▶ Short task
Return the material exactly as supplied, apart from the pictures, which are omitted.

==================================================

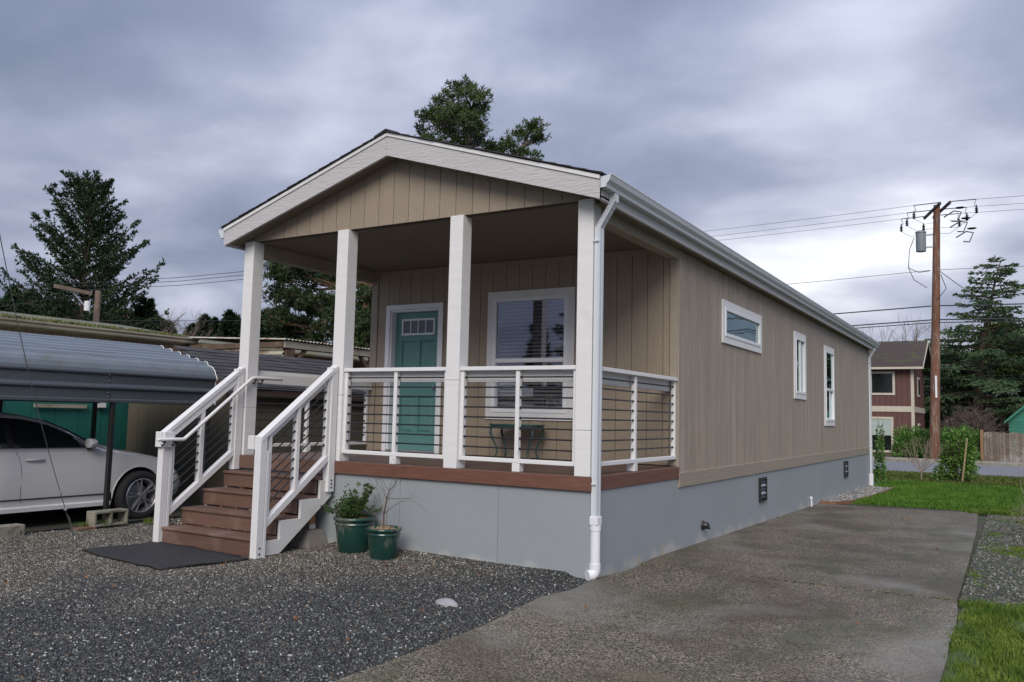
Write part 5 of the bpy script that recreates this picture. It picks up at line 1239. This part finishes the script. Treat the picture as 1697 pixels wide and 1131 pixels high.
for y0, y1 in ((466, 450), (472, 456), (479, 463)): MB().tube([at(100, y0+4, 44), at(153, y0+2, 44), at(300, (y0+y1)/2+2, 42), at(470, y1-6, 40)], .013, 4).build('wire', m_wire, lw)
MB().tube([at(-40, 515, 40), at(60, 500, 42), at(150, 484, 44)], .012, 4).build('wire', m_wire, lw)
MB().tube([at(150, 532, 44), at(400, 532, 42), at(500, 532, 40)], .012, 4).build('wire', m_wire, lw)

# ------------------------------------------------------------------ across the road
m_redw = mat('brick_red_siding', (.140, .062, .054), .65, .05, 1.2, rnd=.05)
m_cream = mat('cream_trim', (.60, .54, .44), .6, .05, 2)
m_brshing = mat('mossy_brown_shingles', (.060, .046, .040), .9, .15, 6, .5, 8, c2=(.09, .095, .035), c2s=.8, c2t=(.5, .62))
rh = empty('red_house', (-5.5, 56, -.6), 'two storey dark red wooden house with cream trim across the road', 'house')
HX0, HX1, HY0, HY1 = -11, -2.05, 52, 59.5
MB().box(HX0, HX1-.03, HY0+.03, HY1, -.8, 5.2).build('wall_core', m_wallback, rh)
wall_boards(rh, 'y', HY0, HX0, HX1, -.8, lambda x: 5.15, .33, m_redw, .03, .03, 'siding_board'); wall_boards(rh, 'x', HX1, HY0+.03, HY1, -.8, lambda y: 5.15, .4, m_redw, .03, .03, 'siding_board')
for k in (0, 1): pass
hm = (HY0+HY1)/2
MB().prism([(HY0, 5.15), (HY1, 5.15), (hm, 7.0)], 'x', HX1-.05, HX1-.0).build('gable', m_redw, rh)
for s, ya in ((-1, HY0-.55), (1, HY1+.55)):
    b = MB(); b.prism([(ya, 4.98), (ya, 5.12), (hm, 7.14), (hm, 7.0)], 'x', HX0-.5, HX1+.62); ro_ = b.build('roof', m_brshing, rh)
    if s < 0:
        for r in range(13): 
            t = r/13; y = ya+(hm-ya)*t; z = 5.12+2.02*t; MB().prism([(y, z), (y, z+.035), (y+.33, z+.035/3+.17), (y+.33, z+.17)], 'x', HX0-.5, HX1+.63).build('shingle_course', m_brshing, ro_)
MB().box(HX0-.5, HX1+.62, HY0-.62, HY0-.55, 4.96, 5.10).build('gutter', m_cream, rh)
b = MB(); b.prism([(HY0-.58, 4.95), (HY0-.58, 5.13), (hm, 7.17), (hm, 6.98)], 'x', HX1+.62, HX1+.66); b.prism([(HY1+.58, 4.95), (HY1+.58, 5.13), (hm, 7.17), (hm, 6.98)], 'x', HX1+.62, HX1+.66); b.build('rake_board', m_cream, rh)
for q in ((HX0, HX1+.03, HY0-.04, HY0, 2.22, 2.58), (HX1, HX1+.04, HY0, HY1, 2.22, 2.58), (HX1-.14, HX1+.04, HY0-.045, HY0, -.7, 2.22), (HX1-.14, HX1+.04, HY0-.045, HY0, 2.58, 5.0), (HX1, HX1+.045, HY0, HY0+.16, -.7, 2.22), (HX1, HX1+.045, HY0, HY0+.16, 2.58, 5.0)): MB().box(*q).build('trim_board', m_cream, rh)
def rwin(x0, x1, z0, z1, blind):
    o = tag_none('window', rh); t = .14
    for q in ((x0, x1, z1-t, z1), (x0, x1, z0, z0+t), (x0, x0+t, z0+t, z1-t), (x1-t, x1, z0+t, z1-t)): MB().box(q[0], q[1], HY0-.06, HY0, q[2], q[3]).build('window_frame', m_cream, o)
    MB().box(x0+t, x1-t, HY0-.015, HY0-.005, z0+t, z1-t).build('pane', m_cargl, o)
    if blind: MB().box(x0+t, x1-t, HY0-.03, HY0-.018, z0+t+(z1-z0)*.42, z1-t).build('blind', mat('pale_blind', (.42, .5, .46), .6), o)
rwin(-4.65, -3.12, 3.30, 4.84, False); rwin(-4.7, -3.25, -.42, 1.88, True); rwin(-9, -7.4, 3.3, 4.84, False); rwin(-9, -7.4, -.42, 1.88, False)
for z0, z1 in ((3.3, 4.6), (.1, 1.5)): 
    o = tag_none('window', rh); MB().box(HX1, HX1+.05, 54.6, 55.9, z0, z1).build('window_frame', m_cream, o); MB().box(HX1+.05, HX1+.06, 54.75, 55.75, z0+.14, z1-.14).build('pane', m_cargl, o)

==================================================

▶ Complete output
Write part 5 of the bpy script that recreates this picture. It picks up at line 1239. This part finishes the script. Treat the picture as 1697 pixels wide and 1131 pixels high.
for y0, y1 in ((466, 450), (472, 456), (479, 463)): MB().tube([at(100, y0+4, 44), at(153, y0+2, 44), at(300, (y0+y1)/2+2, 42), at(470, y1-6, 40)], .013, 4).build('wire', m_wire, lw)
MB().tube([at(-40, 515, 40), at(60, 500, 42), at(150, 484, 44)], .012, 4).build('wire', m_wire, lw)
MB().tube([at(150, 532, 44), at(400, 532, 42), at(500, 532, 40)], .012, 4).build('wire', m_wire, lw)

# ------------------------------------------------------------------ across the road
m_redw = mat('brick_red_siding', (.140, .062, .054), .65, .05, 1.2, rnd=.05)
m_cream = mat('cream_trim', (.60, .54, .44), .6, .05, 2)
m_brshing = mat('mossy_brown_shingles', (.060, .046, .040), .9, .15, 6, .5, 8, c2=(.09, .095, .035), c2s=.8, c2t=(.5, .62))
rh = empty('red_house', (-5.5, 56, -.6), 'two storey dark red wooden house with cream trim across the road', 'house')
HX0, HX1, HY0, HY1 = -11, -2.05, 52, 59.5
MB().box(HX0, HX1-.03, HY0+.03, HY1, -.8, 5.2).build('wall_core', m_wallback, rh)
wall_boards(rh, 'y', HY0, HX0, HX1, -.8, lambda x: 5.15, .33, m_redw, .03, .03, 'siding_board'); wall_boards(rh, 'x', HX1, HY0+.03, HY1, -.8, lambda y: 5.15, .4, m_redw, .03, .03, 'siding_board')
for k in (0, 1): pass
hm = (HY0+HY1)/2
MB().prism([(HY0, 5.15), (HY1, 5.15), (hm, 7.0)], 'x', HX1-.05, HX1-.0).build('gable', m_redw, rh)
for s, ya in ((-1, HY0-.55), (1, HY1+.55)):
    b = MB(); b.prism([(ya, 4.98), (ya, 5.12), (hm, 7.14), (hm, 7.0)], 'x', HX0-.5, HX1+.62); ro_ = b.build('roof', m_brshing, rh)
    if s < 0:
        for r in range(13): 
            t = r/13; y = ya+(hm-ya)*t; z = 5.12+2.02*t; MB().prism([(y, z), (y, z+.035), (y+.33, z+.035/3+.17), (y+.33, z+.17)], 'x', HX0-.5, HX1+.63).build('shingle_course', m_brshing, ro_)
MB().box(HX0-.5, HX1+.62, HY0-.62, HY0-.55, 4.96, 5.10).build('gutter', m_cream, rh)
b = MB(); b.prism([(HY0-.58, 4.95), (HY0-.58, 5.13), (hm, 7.17), (hm, 6.98)], 'x', HX1+.62, HX1+.66); b.prism([(HY1+.58, 4.95), (HY1+.58, 5.13), (hm, 7.17), (hm, 6.98)], 'x', HX1+.62, HX1+.66); b.build('rake_board', m_cream, rh)
for q in ((HX0, HX1+.03, HY0-.04, HY0, 2.22, 2.58), (HX1, HX1+.04, HY0, HY1, 2.22, 2.58), (HX1-.14, HX1+.04, HY0-.045, HY0, -.7, 2.22), (HX1-.14, HX1+.04, HY0-.045, HY0, 2.58, 5.0), (HX1, HX1+.045, HY0, HY0+.16, -.7, 2.22), (HX1, HX1+.045, HY0, HY0+.16, 2.58, 5.0)): MB().box(*q).build('trim_board', m_cream, rh)
def rwin(x0, x1, z0, z1, blind):
    o = tag_none('window', rh); t = .14
    for q in ((x0, x1, z1-t, z1), (x0, x1, z0, z0+t), (x0, x0+t, z0+t, z1-t), (x1-t, x1, z0+t, z1-t)): MB().box(q[0], q[1], HY0-.06, HY0, q[2], q[3]).build('window_frame', m_cream, o)
    MB().box(x0+t, x1-t, HY0-.015, HY0-.005, z0+t, z1-t).build('pane', m_cargl, o)
    if blind: MB().box(x0+t, x1-t, HY0-.03, HY0-.018, z0+t+(z1-z0)*.42, z1-t).build('blind', mat('pale_blind', (.42, .5, .46), .6), o)
rwin(-4.65, -3.12, 3.30, 4.84, False); rwin(-4.7, -3.25, -.42, 1.88, True); rwin(-9, -7.4, 3.3, 4.84, False); rwin(-9, -7.4, -.42, 1.88, False)
for z0, z1 in ((3.3, 4.6), (.1, 1.5)): 
    o = tag_none('window', rh); MB().box(HX1, HX1+.05, 54.6, 55.9, z0, z1).build('window_frame', m_cream, o); MB().box(HX1+.05, HX1+.06, 54.75, 55.75, z0+.14, z1-.14).build('pane', m_cargl, o)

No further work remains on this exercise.